She's Growing On Me
The New 52 Harley Quinn, I mean. I loathed her in Suicide Squad. Sex with Deadshot and the re-envisioning of her origin, as well as the sad attempt at crossing over her original costume design with the turboslut look in the Arkham series of video games left me cold. The fun seemed to have been squozen out of the character.
So, after I read the 0 issue, I was even more concerned that it was going to turn into the bastard lovechild of Byrne's She-Hulk and Deadpool, using metafictional elements and digressing outside the fourth wall. The series immediately stepped away from that direction. After reading the first issue, I told my friendly neighborhood comic retailer that I wasn't ready to add it to my pull list, but I'd give it the four issue test*.
"No sweat," he told me. "I've ordered enough extra copies that you can keep checking it out until you've made a decision."
I picked up # 2. Without too many spoilers—this is a review, after all; not a rant—I can say Harley Quinn, not unlike one of Poison Ivy's babies, is growing on me [Please call help; a vine is tickling my kidney...it didn't get there the good way]. This issue was lighthearted, but did not digress too much from the central conflicts established in the first issue. There is extremely overt lesbian banter between Ivy and her "cute little psycho," and while one can make the case that the jokes are out of Harley in need. They do sleep together, but there's no indication that there was sex, and the physical contact between them is chaste affection. These demonstrations of intimacy and respect allude to feelings deeper than just promiscuity, and establish that there's a deep emotional connection between the two characters rather than the one-dimensional girl-girl relationships in books like Tarot: Witch of the Black Rose. This is extremely satisfying characterization for me, and contributes to selling me on the book. The dynamic between them in Gotham City Sirens was unbalance by the presence of Catwoman, and the original coupling in B:tAS was watered down because of the cartoon's younger audience. This seems more genuine.
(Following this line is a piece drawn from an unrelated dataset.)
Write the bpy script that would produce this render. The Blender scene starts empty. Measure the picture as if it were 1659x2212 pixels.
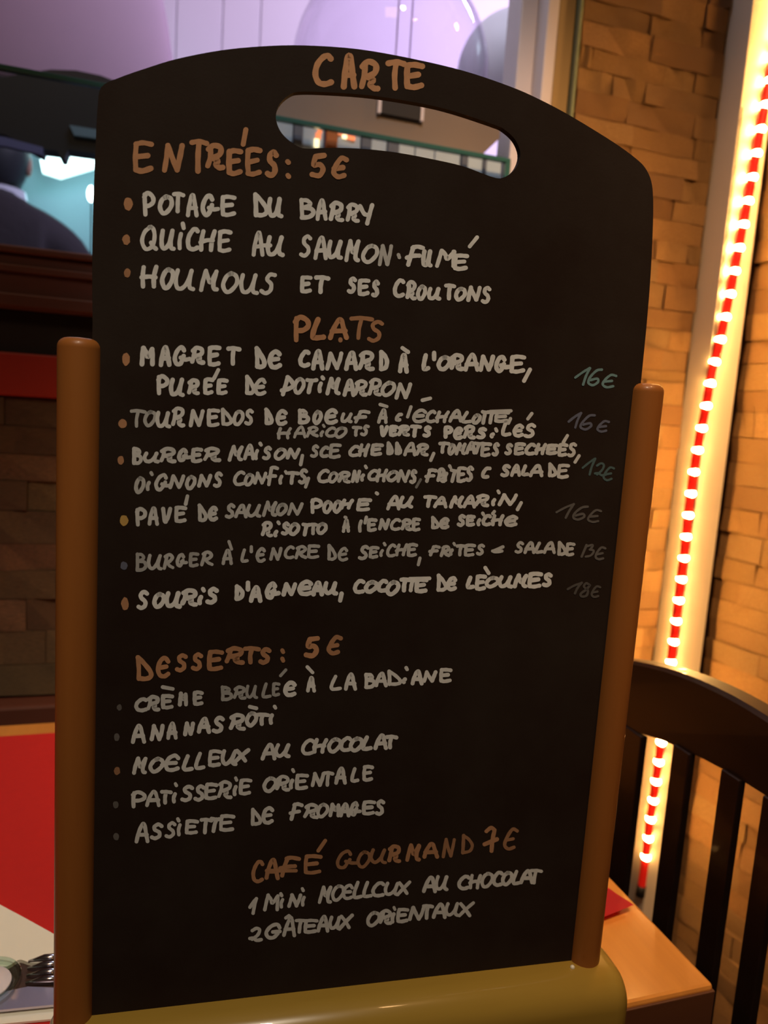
import bpy, bmesh, math, random
import numpy as np
from mathutils import Vector, Matrix

random.seed(7)
SC = bpy.context.scene
COL = SC.collection

# ------------------------------------------------------------------ camera
W_, H_ = 1659.0, 2212.0
F = 1602.0                                   # focal length in pixels of the 1659x2212 frame
def nrm(v):
    v = np.array(v, float); return v / np.linalg.norm(v)
DOWN = nrm([62 - 829.5, 12900 - 1106, F]); UP = -DOWN
def hv(px):                                  # horizontal direction in camera axes through a column of the horizon
    y = (767.5 * (px - 829.5) - F * F) / 11794.0
    return nrm([px - 829.5, y, F])
XC = hv(5760); YC = np.cross(XC, UP); YC = YC if YC[2] > 0 else -YC
R = np.array([XC, YC, UP])                   # world <- camera (x right, y down, z forward)
TZ = 0.75                                    # table top height
CAM = np.array([0.0, 0.0, TZ + 0.35])
cam_d = bpy.data.cameras.new('camera'); cam = bpy.data.objects.new('camera', cam_d); COL.objects.link(cam)
M3 = R @ np.diag([1, -1, -1])
M4 = Matrix([list(M3[i]) + [CAM[i]] for i in range(3)] + [[0, 0, 0, 1]])
cam.matrix_world = M4
cam_d.sensor_fit = 'VERTICAL'; cam_d.sensor_height = 36.0; cam_d.lens = 36.0 * F / H_
cam_d.clip_start = 0.01
cam_d.dof.use_dof = True; cam_d.dof.focus_distance = 0.36
cam_d.dof.aperture_fstop = cam_d.lens / 2.6
SC.camera = cam

# ------------------------------------------------------------------ world, lights, exposure
SC.view_settings.view_transform = 'Standard'; SC.view_settings.look = 'None'
SC.view_settings.exposure = 0.0; SC.view_settings.gamma = 1.0
SC.view_settings.use_curve_mapping = False
wd = bpy.data.worlds.new('world'); SC.world = wd; wd.use_nodes = True
wd.node_tree.nodes['Background'].inputs[0].default_value = (0.9, 0.55, 0.36, 1)
wd.node_tree.nodes['Background'].inputs[1].default_value = 0.03

def light(name, kind, loc, energy, color, target=None, size=0.2, sy=None, spot=None, blend=0.6):
    d = bpy.data.lights.new(name, kind); d.energy = energy; d.color = color
    if kind == 'AREA':
        d.size = size
        if sy: d.shape = 'RECTANGLE'; d.size_y = sy
    else:
        d.shadow_soft_size = size
    if kind == 'SPOT': d.spot_size = spot; d.spot_blend = blend
    o = bpy.data.objects.new(name, d); COL.objects.link(o); o.location = loc
    if target is not None:
        o.rotation_euler = (Vector(target) - Vector(loc)).to_track_quat('-Z', 'Y').to_euler()
    return o
light('ceiling_spot_over_table', 'SPOT', (-0.10, -0.28, 2.35), 42, (1.0, 0.86, 0.66), (0.03, 0.42, 0.85), 0.07, spot=math.radians(42), blend=0.7)
light('ceiling_lamp_in_room', 'AREA', (-0.5, -1.2, 3.3), 8.0, (1.0, 0.62, 0.36), (0.1, 0.5, 0.9), 0.6)
light('lilac_lamp_back_room', 'AREA', (1.45, 1.5, 2.75), 40, (0.84, 0.70, 1.0), (1.3, 2.6, 2.0), 0.5)
light('mauve_lamp_back_room', 'AREA', (0.1, 1.15, 2.7), 8, (0.90, 0.72, 0.92), (0.0, 2.2, 1.7), 0.4)
light('cool_fill_over_sill', 'AREA', (0.36, 1.02, 2.25), 3.5, (0.72, 0.82, 1.0), (0.3, 1.12, 1.3), 0.3)  # added fill for the cooler panels, not an actual fixture
light('cool_fill_over_opening', 'SPOT', (0.22, 0.10, 2.42), 24, (0.86, 0.88, 1.0), (0.24, 0.95, 1.46), 0.05, spot=math.radians(30), blend=0.6)  # added to brighten the view through the slot, not an actual ceiling lamp
light('warm_wall_lamp', 'POINT', (0.885, 0.79, 1.98), 9, (1.0, 0.52, 0.17), None, 0.04)
light('warm_fill_on_corner', 'SPOT', (0.48, -0.05, 2.2), 95, (1.0, 0.55, 0.23), (0.62, 0.76, 1.04), 0.06, spot=math.radians(58), blend=0.9)  # added fill to lift the corner stones and the table

# ------------------------------------------------------------------ helpers
def ray(px, py): return R @ np.array([px - 829.5, py - 1106.0, F])
def onz(px, py, z):
    r = ray(px, py); return CAM + r * (z - CAM[2]) / r[2]
def onpl(px, py, p0, nn):
    r = ray(px, py); return CAM + r * float((np.array(p0) - CAM) @ nn) / float(r @ nn)
NX = np.array([1.0, 0, 0]); NY = np.array([0, 1.0, 0])
def ony(px, py, y): return onpl(px, py, (0, y, 0), NY)
def onx(px, py, x): return onpl(px, py, (x, 0, 0), NX)

def link(name, me, mat=None, parent=None):
    o = bpy.data.objects.new(name, me); COL.objects.link(o)
    if mat: me.materials.append(mat)
    if parent: o.parent = parent
    return o
def obj(name, bm, mat=None, parent=None, smooth=False):
    bmesh.ops.recalc_face_normals(bm, faces=bm.faces)
    me = bpy.data.meshes.new(name); bm.to_mesh(me); bm.free()
    if smooth:
        me.polygons.foreach_set('use_smooth', [True] * len(me.polygons))
    return link(name, me, mat, parent)
def autosmooth(o, deg=35):
    me = o.data
    me.polygons.foreach_set('use_smooth', [True] * len(me.polygons))
    bm = bmesh.new(); bm.from_mesh(me)
    for e in bm.edges:
        if len(e.link_faces) == 2 and e.calc_face_angle(0) > math.radians(deg): e.smooth = False
    bm.to_mesh(me); bm.free()
def tag(o, label, cat, group=None):
    o['label'] = label; o['category'] = cat
    if group: o['group'] = group
    return o
def empty(name, loc, label, cat, group=None, rz=0):
    o = bpy.data.objects.new(name, None); COL.objects.link(o); o.location = loc; o.rotation_euler = (0, 0, rz)
    o.empty_display_size = 0.05
    return tag(o, label, cat, group)
def inv(root):                               # world -> root-local for a root with location and z rotation
    return (Matrix.Translation(root.location) @ Matrix.Rotation(root.rotation_euler.z, 4, 'Z')).inverted()
def localize(bm, root):
    bmesh.ops.transform(bm, matrix=inv(root), verts=bm.verts); return bm
def box(bm, x0, x1, y0, y1, z0, z1, bev=0.0, seg=2):
    r = bmesh.ops.create_cube(bm, size=1.0)
    vs = r['verts']
    for v in vs:
        v.co = Vector(((x0 + x1) / 2 + v.co.x * (x1 - x0), (y0 + y1) / 2 + v.co.y * (y1 - y0), (z0 + z1) / 2 + v.co.z * (z1 - z0)))
    if bev:
        es = list({e for v in vs for e in v.link_edges})
        bmesh.ops.bevel(bm, geom=es, offset=bev, segments=seg, affect='EDGES', profile=0.5)
    return bm
def BX(*a, **k): return box(bmesh.new(), *a, **k)
def lathe(bm, prof, seg=48, c=(0, 0, 0), closed=False):
    rings = []
    for r, z in prof:
        if r < 1e-6: rings.append([bm.verts.new((c[0], c[1], c[2] + z))])
        else: rings.append([bm.verts.new((c[0] + r * math.cos(2 * math.pi * i / seg), c[1] + r * math.sin(2 * math.pi * i / seg), c[2] + z)) for i in range(seg)])
    pairs = list(zip(rings, rings[1:]))
    if closed: pairs.append((rings[-1], rings[0]))
    for a, b in pairs:
        for i in range(seg):
            j = (i + 1) % seg
            if len(a) == 1 and len(b) == 1: continue
            if len(a) == 1: bm.faces.new((a[0], b[i], b[j]))
            elif len(b) == 1: bm.faces.new((a[i], a[j], b[0]))
            else: bm.faces.new((a[i], a[j], b[j], b[i]))
    return bm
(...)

More, there's the promise of mystery. Someone is still out to kill Harley, and there's no clue who it is (though my $ is on Madame Macabre, desiring the building for herself), and the book ends with the impending intrusion of another new character in Harley's chaotic life. Building suspense is appealing to me, rather than picking up the issue after such elements are introduced and BAM! Mystery solved.
Amanda Conner and Jimmy Palmiotti's writing and Chad Hardin's art are a winning combination for this book, like chocolate and peanut butter or Power Man and Iron Fist. I only allotted three stars because some of the story does kind of stretch the ole suspension of disbelief, and fiction is supposed to be moving towards authenticity, right? Also, the taxidermed beaver that maybe no one else can hear or maybe they can (like Stewie in Family Guy) doesn't really do anything for me than offer set-ups for p*ssy jokes. Finally, I like the Danzig-looking little person. Maybe a Rollins doppelganger will show up and they can beat up fans together?
*-By end of fourth issue or first story arch on new books that I'm wary of, if I'm not engaged, I drop it.